Mon, Dec 02, 2002 - Page 2 News List

Cross-strait issue should be about economics: Siew

By Lin Miao-Jung  /  STAFF REPORTER , WITH CNA

Former premier Vincent Siew (蕭萬長) said yesterday that he expects direct links to be a hot issue in the run-up to the 2004 presidential election but he wishes that discussions on cross-strait relations would focus on economics, not politics.

Siew, who is head of the Chung Hua Institution for Economic Research, made the remarks in his opening speech to a Kaohsiung seminar on the prospects for economic and political developments across the Taiwan Strait in the wake of the Chinese Communist Party's 16th National Congress.

The seminar was sponsored by National Sun Yat-sen University, the Taiwan Think Tank and the Research, Development and Evaluation Commission.

In his speech, Siew said cross-strait relations should be developed by focusing on economic issues.

But given that the 2004 election campaign is expected to start at the beginning of the year, he said "direct transport links will be a hot topic."

"The interference of political power on the matter means cross-strait relations will deviate from an economic-centered direction, which would not benefit Taiwan's economic development," Siew said.

He said that Taiwan has spent much of its resources on debates over political ideology in the past decade, while China has devoted itself to economic affairs.

"It has been predicted that China will double its economy by 2020 to become the second-biggest economic power in the world," he said.

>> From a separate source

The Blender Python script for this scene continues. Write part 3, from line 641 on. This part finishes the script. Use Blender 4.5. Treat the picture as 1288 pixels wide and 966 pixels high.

Siew said the new generation of Chinese leadership will emphasize the professionalism of the Beijing government and that future Chinese leaders will be relatively young to strengthen that nation's economic and political development.

It is worrisome, Siew said, that Taiwan has emphasized ideology rather than economics and that it is not making any progress on direct transportation links.

However, the chairman of the pro-DPP Taiwan Think Tank, Chen Po-chih (陳博志), said wishful thinking would not solve problems with Beijing on transportation links.

"The matter should be handled under the principles of objectivity, reason, equality and mutual beneficial circumstances," Chen said.

Research, Development and Evaluation Commission Chairman Lin Chia-cheng (林嘉誠) sided with Chen by citing a recent commission poll that found that 62 percent of respondents wanted the government to take the lead in cross-strait negotiations to ensure national security, even though 48 percent backed the idea of direct transport links.

The government has repeatedly said direct transport links are a question of how to do it, not whether to do it.

The economic affairs director of the Mainland Affairs Council, Fu Don-cheng (傅棟成), said that an evaluation on cross-strait transportation was completed last month.

But the council said it would wait until "an appropriate time" to announce the results.